Un articolo (a richiesta) sulle dichiarazioni di Marchionne a “Che tempo che fa” (26 ottobre 2010)
Per oltre quattro anni Sergio Marchionne è stato uno dei manager più discreti d’Italia: comunicava con il resto del paese attraverso i bilanci dell’azienda, gli interventi in consiglio di amministrazione e i suoi maglioncini. Da qualche tempo ha cominciato a fare delle clamorose uscite in pubblico.
Prima al meeting di Comunione e Liberazione, luogo geometrico di tutta la politica filo e paraberlusconiana del paese; poi a Firenze, all’associazione dei Cavalieri del lavoro, dove si è lasciato addirittura “scappare” che qualcuno aveva aperto i cancelli dello zoo (come se fino ad allora gli uomini e le donne dell’establishment fossero restati chiusi in una gabbia); domenica scorsa da Fazio, a fare promesse insensate (“porterò i salari Fiat al livello di quelli tedeschi”, che sono esattamente il doppio) e a leggere dati sconclusionati, secondo cui la produttività del lavoro in Italia sarebbe al 118° posto su 139 paesi censiti (dei 201 esistenti, San Marino e Vaticano compresi). Purtroppo il suo intervistatore non gli ha chiesto come e da chi fosse stato calcolato quel dato. A me risulta (fonte Eurostat) che su 25 paesi dell’UE l’Italia è sì al 15° posto per produttività (ma allora, gli altri paesi del mondo sono tutti nelle prime file sopra di noi?); ma siamo al 17° posto per spesa in ricerca, al 23° per investimenti in ICT (informatica), al 24° per la formazione. In compenso, secondo l’OCSE, i salari italiani sono i più bassi e gli orari di lavoro tra i più alti di quelli dei 33 paesi che ne fanno parte. Di chi allora la responsabilità? Degli operai che non lavorano abbastanza, se per caso un lavoro ce l’hanno? O delle imprese che non fanno ricerca, non fanno formazione, non fanno investimenti, non pagano i lavoratori?

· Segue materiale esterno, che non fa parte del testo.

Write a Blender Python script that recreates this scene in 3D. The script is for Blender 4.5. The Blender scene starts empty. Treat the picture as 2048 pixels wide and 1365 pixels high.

E’ evidente che con le sue apparizioni in pubblico Marchionne cerca di nascondere il vuoto di investimenti, di “nuovi modelli” e ora (finiti gli incentivi) anche di vendite che caratterizza l’azienda, nonostante, pare, il pieno di profitti in arrivo. Del fantomatico piano industriale Fabbrica Italia, finora si sa solo che Termini Imerese sta per chiudere che a Mirafiori è stata sottratta la produzione programmata, mentre la sopravvivenza di Pomigliano resta in forse; tanto è vero che se a Marchionne fosse riuscito di aggiudicarsi la Opel, come si è aggiudicata la Chrysler, a costo zero, a farne le spese sarebbe stato proprio lo stabilimento campano.
Rendono, ci fa sapere Marchionne, solo gli stabilimenti esteri: in Polonia e in Brasile; senza il peso dell’Italia la Fiat starebbe meglio. Ma è ovvio che in un’azienda dove gli operai sono a cassa integrazione un giorno sì e uno no, e dove a Pomigliano non si lavora praticamente più da quasi due anni – tranne strizzare come limoni gli operai nei giorni in cui gli stabilimenti sono aperti – produttività e rendimento siano bassi.
Ma Marchionne, fino a che non potrà “governare” la fabbrica come vuole lui, non rivelerà i suoi piani: né ai suoi azionisti, né ai sindacati collaborazionisti che hanno sottoscritto il diktat di Pomigliano. Molti (persino Fini e Bonanni!) cominciano a intravvedere il bluff e a sospettare che dietro le ultime mosse – lo spin-off, che mette in salvo per gli Agnelli la parte redditizia dell’azienda, i licenziamenti di rappresaglia, la messa sotto accusa della Fiom, fin da ora indicata come responsabile dell’eventuale e sempre più probabile flop di Fabbrica Italia – ci siano solo i preparativi per ridimensionare e svendere buona parte degli impianti italiani. Ragione di più per cominciare a pensare seriamente a delle alternative produttive in campo ambientale.